• **EXERCISE DIRECTIONS**: Pick out each line in these entries that contains the string "Blender".

• **PROVIDED DATA**:
___
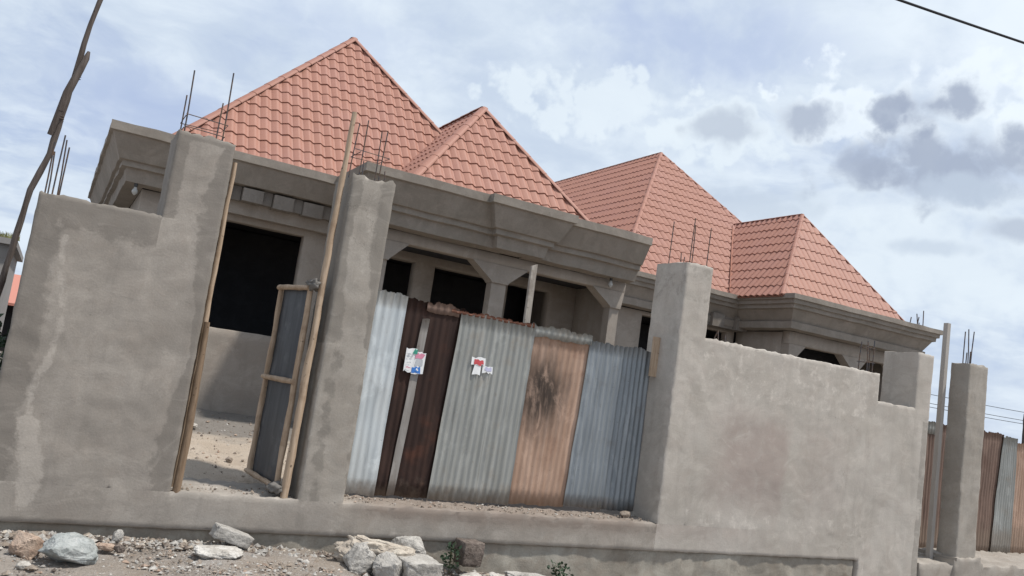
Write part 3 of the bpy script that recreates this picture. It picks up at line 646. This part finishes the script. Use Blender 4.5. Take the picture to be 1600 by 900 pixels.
# unfinished blocks under the left cornice
for k_ in range(5):
    x = 1.60+.44*k_
    for (x0, x1, y_, z0, z1) in ((x, x+.29, 4.40, 3.665, 3.862), (x+.295, x+.435, 4.49, 3.69, 3.884)):
        mb = MB(); d_ = [rng.uniform(-.012, .012) for _ in range(4)]
        mb.box(x0+d_[0]*.3, x1, y_+d_[1], 4.598, z0+d_[2], z1-abs(d_[3])*.6); mb.build('block', M['block'], H)
mb = MB(); mb.box(1.62, 3.83, 4.60, 4.745, 3.50, 3.885); mb.build('lintel', M['house'], H)
for i in range(5):
    mb = MB(); x = 11.55+.34*i; y_ = 5.86+(.10 if i % 2 else 0)
    mb.box(x, x+.325, y_, 6.19, 3.57+rng.uniform(-.01, .01), 3.86+rng.uniform(-.015, .01)); mb.build('block', M['block'], H)
# walls
def opens(x0, x1, z0, z1, ops): return lambda x, z: x0 < x < x1 and z0 < z < z1 and not any(a < x < b and c < z < d for a, b, c, d in ops)
def hwall(x0, x1, z0, z1, y0, y1, ops=(), m='house', axis='x', label=None, step=.25):
    xb = [x0, x1]; zb = [z0, z1]
    for a, b, c, d in ops: xb += [a, b]; zb += [c, d]
    return slab('wall', M[m], H, sorted(set(xb)), sorted(set(zb)), opens(x0, x1, z0, z1, ops), y0, y1, step, .006, 0, axis=axis, label=label, jag=.003, chamfer=.01)
hwall(.79, 8.12, .3, 3.58, 4.75, 4.95, [(1.42, 3.09, 1.86, 3.41), (4.0, 4.92, 1.5, 3.38), (5.26, 6.38, 1.5, 3.38), (6.63, 7.46, .78, 3.36)], step=.14)
hwall(4.95, 11, .3, 3.58, .79, .99, axis='y')
hwall(3.63, 4.745, .3, 3.58, 8.0, 8.12, axis='y')
hwall(4.955, 6.19, .3, 3.6, 8.12, 7.92, axis='y')
hwall(8.125, 13.2, .3, 3.6, 6.2, 6.4, [(10.62, 13.0, 1.7, 3.52)], step=.2)
hwall(4.86, 6.19, .3, 3.6, 13.24, 13.44, axis='y')
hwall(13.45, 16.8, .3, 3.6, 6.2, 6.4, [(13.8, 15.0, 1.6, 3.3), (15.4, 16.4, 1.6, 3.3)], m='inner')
hwall(4.86, 11, .3, 3.6, 16.99, 16.80, axis='y')
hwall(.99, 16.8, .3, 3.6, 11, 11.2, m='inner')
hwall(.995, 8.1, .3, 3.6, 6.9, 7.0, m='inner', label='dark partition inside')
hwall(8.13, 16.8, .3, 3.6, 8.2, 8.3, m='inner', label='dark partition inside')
mb = MB()
mb.box(.8, 8.1, 4.96, 11, 3.62, 4.24); mb.box(3.85, 8.1, 3.66, 4.95, 3.52, 4.235); mb.box(8.1, 13.23, 6.21, 11, 3.625, 4.245); mb.box(13.23, 16.98, 4.87, 11, 3.63, 4.238)
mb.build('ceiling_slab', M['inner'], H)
mb = MB(); mb.box(.95, 16.9, 4.97, 11, .3, .76); mb.box(3.6, 8.3, 3.2, 4.74, .3, .78); mb.build('floor_slab', M['house'], H)
# arcades: beam with chamfered haunches, columns with flared capitals
def arcade(y0, y1, x0, x1, cols, zc, zt, flare, beam_z):
    slab('beam', M['house'], H, [x0, x1], [beam_z, zt], lambda x, z: True, y0, y1, .2, .005, 0, jag=.002)
    for (a, b, fl, fr) in cols:
        c = MB(); c.box(a, b, y0+.015, y1-.015, .5, zc)
        co = c.build('column', M['house'], H)
        vs = []
        for z, s_ in ((zc, 0), (zc+.03, .06), (beam_z+.002, 1)):
            for (x, y) in ((a-fl*s_-.012, y0-.004-.012*(s_ < 1)), (b+fr*s_+.012, y0-.004-.012*(s_ < 1)), (b+fr*s_+.012, y1+.004), (a-fl*s_-.012, y1+.004)): vs.append((x, y, z))
        q = MB(); q.add(vs, [(3, 2, 1, 0), (8, 9, 10, 11)]+[(k*4+j, k*4+(j+1) % 4, (k+1)*4+(j+1) % 4, (k+1)*4+j) for k in (0, 1) for j in range(4)])
        q.build('capital', M['house'], co)
arcade(3.45, 3.65, 3.70, 8.12, [(3.74, 3.97, 0, .28), (5.66, 5.91, .36, .33), (7.86, 8.04, .38, .05)], 3.14, 3.583, .3, 3.42)
arcade(4.65, 4.85, 13.24, 17.0, [(13.26, 13.45, 0, .28), (15.17, 15.40, .30, .27), (16.70, 16.98, .3, 0)], 3.07, 3.613, .3, 3.35)

# roofs
def wave(t):
    t = t**.85
    return .0155*(1-math.cos(2*math.pi*t))+.004*math.sin(4*math.pi*t)
TW = .166
def tile_mesh(g, w=TW, k=8, lip=.018):
    v = []; f = []; sm = []
    for i in range(k+1):
        u = i/k; h = wave(u)
        v += [(u*w, 0, h+lip), (u*w, g*1.03, h+.001), (u*w, .003, h-.012), (u*w, 0, h+lip)]
    for i in range(k):
        a = 4*i; b = a+4
        f.append((a, b, b+1, a+1)); sm.append(True)
        f.append((a+2, b+2, b+3, a+3)); sm.append(False)
    me = bpy.data.meshes.new('tile'); me.from_pydata(v, [], f); me.polygons.foreach_set('use_smooth', sm); me.materials.append(M['tile']); me.update()
    return v, f, sm, me
TILES = {g: tile_mesh(g) for g in (.258, .317)}
budget = [300]
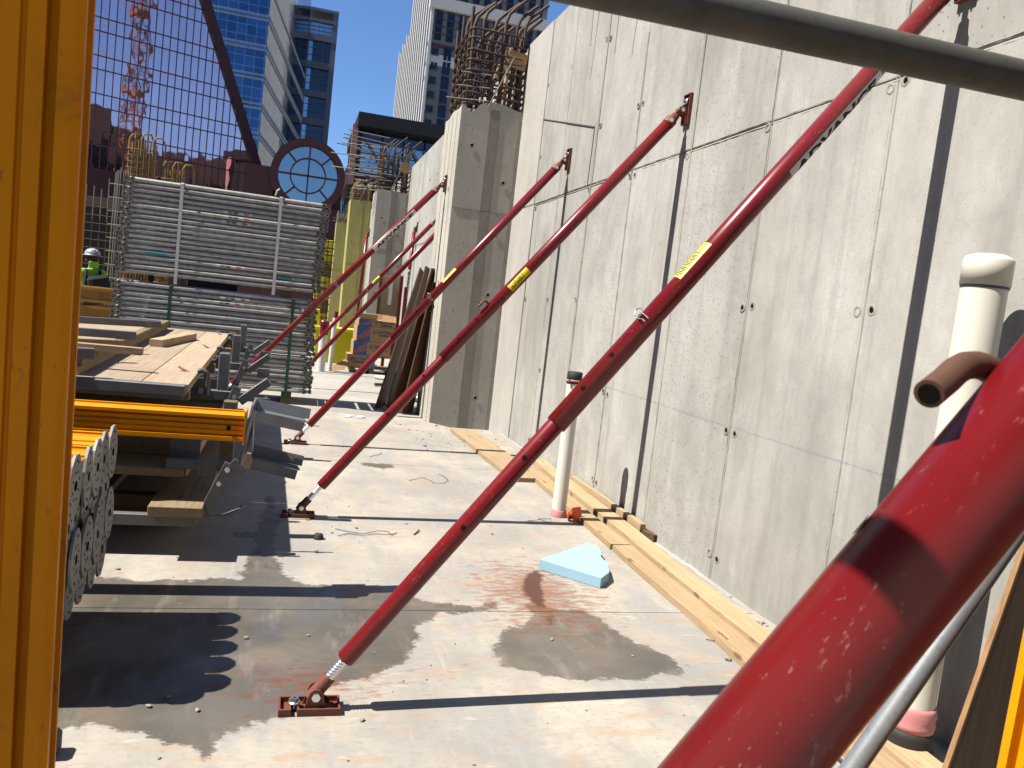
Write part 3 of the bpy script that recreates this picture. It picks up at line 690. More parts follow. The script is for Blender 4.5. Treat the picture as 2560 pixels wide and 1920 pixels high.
def brace(label, p0, p1, t_rod, t_step, base='floor', top='wall', yellow=None, adv=None, holes=(), pin=None, hook=None, steptop=True):
    A = Axis(p0, p1)
    b = thing('pipe_brace', label, 'pipe brace', (p0[0], p0[1], 0), 'red pipe braces propping the wall')
    if base == 'floor': shoe(b, (p0[0], p0[1], 0), (1, 0, 0), (0, 0, 1), 'floor_shoe', A.d)
    if top == 'wall': shoe(b, (p1[0]+.07, p1[1], p1[2]), (0, 0, -1), (-1, 0, 0), 'wall_shoe', A.d)
    mb = MB(); mb.tube(A.at(-.03), A.at(.075), .027, 14); obj('pivot_tongue', mb, rust, b)
    # threaded rod
    mb = MB(); prof = []; t = .06
    while t < t_rod+.05: prof += [(t, .0165), (t+.006, .021), (t+.012, .0165)]; t += .0125
    mb.lathe(p0, A.d, prof, 14); obj('screw_rod', mb, zinc, b)
    mb = MB(); mb.lathe(p0, A.d, [(t_rod, .018), (t_rod, RI-.004), (t_rod+.006, RI), (t_step+.06, RI)], 28); obj('inner_tube', mb, red, b)
    mb = MB(); mb.lathe(p0, A.d, [(t_step, RI), (t_step, RO), (A.L-.13, RO), (A.L-.125, .02)], 32); ot = obj('outer_tube', mb, red, b)
    mb = MB(); mb.lathe(p0, A.d, [(A.L-.15, RO+.002), (A.L-.10, RO+.002), (A.L-.085, .036), (A.L-.05, .03), (A.L-.045, .001)], 24); mb.bar(A.at(A.L-.09), A.at(A.L+.03), .05, .034, up=(0, 1, 0), ch=.004); obj('end_fitting', mb, rust, b)
    mb = MB(); mb.tube(A.surf(A.L-.13, 0, -.055), A.surf(A.L-.13, 0, .06), .010, 10); hexa(mb, A.surf(A.L-.13, 0, .05), A.c, .017, .012); obj('fitting_bolt', mb, zinc, b)
    for (t, ang) in holes: A.disc('pin_hole', t, R(ang), .0105, (RI if t < t_step else RO)+.0012, hole_m, b)
    if yellow:
        t, ang = yellow; st = A.patch('warning_sticker', t, .20, R(ang), .056, RO+.0010, stk_y, b)
        vs = []; fs = []
        for (a0, a1, q0, q1) in [(-.115, -.112, -.027, .027), (-.04, -.036, -.03, .03), (.052, .056, -.03, .03)]+[(-.105+.011*k, -.1+.011*k, -.022, random.uniform(-.002, .022)) for k in range(5)]+[(-.03+.010*k, -.026+.010*k, -.022, random.uniform(0, .024)) for k in range(7)]:
            o = len(vs); vs += [(a0, q0), (a1, q0), (a1, q1), (a0, q1)]; fs.append((o, o+1, o+2, o+3))
        vs = [(a_1*.76, b_1*.88) for a_1, b_1 in vs]; A.wrap('printed_lines', vs, fs, t, R(ang), RO+.0022, black, b)
    if adv:
        t, ang, ln = adv; A.patch('name_sticker', t, ln, R(ang), .075, RO+.0010, stk_w, b)
        vs, fs = text_mesh('ADVANCE', .078, .0035); xs = [v.x for v in vs]; k = (ln*.88)/(max(xs)-min(xs))
        A.wrap('lettering', [(v.x*k, v.y*.85) for v in vs], fs, t, R(ang), RO+.0022, black, b)
    if pin:                                              # hitch-pin clip
        t, ang = pin; P = A.surf(t, R(ang), RO); n_ = (P-A.at(t)).normalized(); s_ = n_.cross(A.d)
        mb = MB(); mb.tube(P-n_*.03, P+n_*.016, .008, 12); obj('lock_pin', mb, rustpin, b)
        q = lambda a, c: P+n_*.012+s_*a+A.d*c
        mb = MB(); mb.sweep([q(-.045, -.012), q(-.02, -.009), q(-.006, -.014), q(.008, -.004), q(.028, -.004), q(.042, .012), q(.036, .03), q(.018, .032), q(.008, .018), q(-.02, .012), q(-.048, .006)], .0030, 6); obj('hitch_clip', mb, zinc, b)
    if hook:
        t, ang = hook; P = A.surf(t, R(ang), RO); n_ = (P-A.at(t)).normalized()
        mb = MB(); mb.sweep([P-n_*.06, P+n_*.015, P+n_*.034-A.d*.004, P+n_*.043-A.d*.018, P+n_*.043-A.d*.075], .0088, 12); obj('hook_pin', mb, rustpin, b)
    return b, A
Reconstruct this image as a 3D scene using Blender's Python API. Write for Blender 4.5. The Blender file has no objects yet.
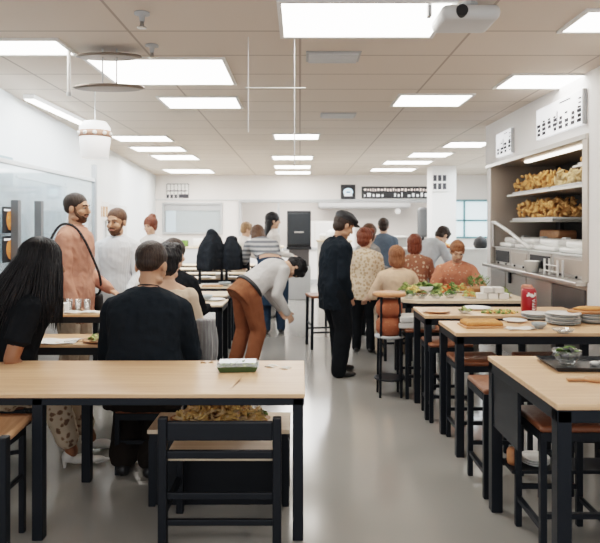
import bpy, bmesh, math, random
from mathutils import Vector, Matrix, noise
R = random.Random(7)
scene = bpy.context.scene
COL = scene.collection
CH, F, CX, HY = 1.62, 600.0, 300.0, 225.0      # camera height, focal length in pixels, vanishing point
rad = math.radians

def at(px, py, Y):                    # a point at depth Y
    return Vector(((px-CX)*Y/F, Y, CH-(py-HY)*Y/F))
def on(px, py, z):                    # a point on the horizontal surface at height z
    Y = (CH-z)*F/(py-HY)
    return Vector(((px-CX)*Y/F, Y, z))

# ------------------------------------------------------------------ materials
def new_mat(name):
    m = bpy.data.materials.new(name); m.use_nodes = True
    nt = m.node_tree; b = nt.nodes['Principled BSDF']
    return m, nt, b
def rgba(c): return (c[0], c[1], c[2], 1.0)
def mix_node(nt, a, b, fac=None):
    n = nt.nodes.new('ShaderNodeMix'); n.data_type = 'RGBA'
    n.inputs[6].default_value = rgba(a); n.inputs[7].default_value = rgba(b)
    if fac is not None: nt.links.new(fac, n.inputs[0])
    return n
def coords(nt, scale=(1,1,1), rot=(0,0,0)):
    t = nt.nodes.new('ShaderNodeTexCoord'); mp = nt.nodes.new('ShaderNodeMapping')
    mp.inputs['Scale'].default_value = scale; mp.inputs['Rotation'].default_value = rot
    nt.links.new(t.outputs['Object'], mp.inputs['Vector']); return mp.outputs[0]
def noise_tex(nt, vec, scale, detail=4, rough=.55):
    n = nt.nodes.new('ShaderNodeTexNoise'); n.inputs['Scale'].default_value = scale
    n.inputs['Detail'].default_value = detail; n.inputs['Roughness'].default_value = rough
    nt.links.new(vec, n.inputs['Vector']); return n.outputs['Fac']
def ramp(nt, fac, stops):
    r = nt.nodes.new('ShaderNodeValToRGB'); e = r.color_ramp.elements
    e[0].position, e[0].color = stops[0][0], rgba(stops[0][1])
    e[1].position, e[1].color = stops[-1][0], rgba(stops[-1][1])
    for p, c in stops[1:-1]:
        k = e.new(p); k.color = rgba(c)
    nt.links.new(fac, r.inputs[0]); return r.outputs[0]
def bump(nt, b, h, strength=.3, dist=.01):
    n = nt.nodes.new('ShaderNodeBump'); n.inputs['Strength'].default_value = strength; n.inputs['Distance'].default_value = dist
    nt.links.new(h, n.inputs['Height']); nt.links.new(n.outputs[0], b.inputs['Normal'])
def plain(name, c, rough=.5, metal=0, var=.12, scale=6, bmp=0, spec=.5, stretch=(1,1,1)):
    m, nt, b = new_mat(name)
    f = noise_tex(nt, coords(nt, stretch), scale)
    d = tuple(x*(1-var) for x in c); l = tuple(min(1, x*(1+var)) for x in c)
    mx = mix_node(nt, d, l, f); nt.links.new(mx.outputs[2], b.inputs['Base Color'])
    b.inputs['Roughness'].default_value = rough; b.inputs['Metallic'].default_value = metal
    b.inputs['Specular IOR Level'].default_value = spec
    if bmp: bump(nt, b, noise_tex(nt, coords(nt, stretch), scale*5), bmp, .01)
    return m
def wood(name, a, b_, rough=.42, sc=(1.2, 26, 26)):
    m, nt, b = new_mat(name)
    v = coords(nt, sc)
    f = noise_tex(nt, v, 1.6, 6, .6)
    nt.links.new(ramp(nt, f, [(.3, a), (.52, tuple((x+y)/2 for x, y in zip(a, b_))), (.7, b_)]), b.inputs['Base Color'])
    b.inputs['Roughness'].default_value = rough
    return m
def fabric(name, c, rough=.9, var=.25, scale=9):
    m, nt, b = new_mat(name)
    v = coords(nt)
    f = noise_tex(nt, v, scale, 5)
    mx = mix_node(nt, tuple(x*(1-var) for x in c), tuple(min(1, x*(1+var)) for x in c), f)
    nt.links.new(mx.outputs[2], b.inputs['Base Color'])
    b.inputs['Roughness'].default_value = rough; b.inputs['Specular IOR Level'].default_value = .12
    bump(nt, b, noise_tex(nt, v, 14, 3), .35, .02)
    return m
def blotched(name, base, spots, scale=22, thr=.35, rough=.85):
    m, nt, b = new_mat(name)
    v = coords(nt)
    vo = nt.nodes.new('ShaderNodeTexVoronoi'); vo.inputs['Scale'].default_value = scale
    nt.links.new(v, vo.inputs['Vector'])
    cur = None
    n2 = noise_tex(nt, v, scale*.8, 3)
    ad = nt.nodes.new('ShaderNodeMath'); ad.operation = 'ADD'
    nt.links.new(vo.outputs['Distance'], ad.inputs[0]); nt.links.new(n2, ad.inputs[1])
    col = ramp(nt, ad.outputs[0], [(thr+.28, spots[0]), (thr+.40, spots[-1]), (thr+.48, base)])
    nt.links.new(col, b.inputs['Base Color']); b.inputs['Roughness'].default_value = rough
    bump(nt, b, noise_tex(nt, v, 14, 3), .3, .02)
    return m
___
• **ANSWER TO THE EXERCISE**:
Write part 3 of the bpy script that recreates this picture. It picks up at line 646. This part finishes the script. Use Blender 4.5. Take the picture to be 1600 by 900 pixels.
Write part 3 of the bpy script that recreates this picture. It picks up at line 690. More parts follow. The script is for Blender 4.5. Treat the picture as 2560 pixels wide and 1920 pixels high.
Reconstruct this image as a 3D scene using Blender's Python API. Write for Blender 4.5. The Blender file has no objects yet.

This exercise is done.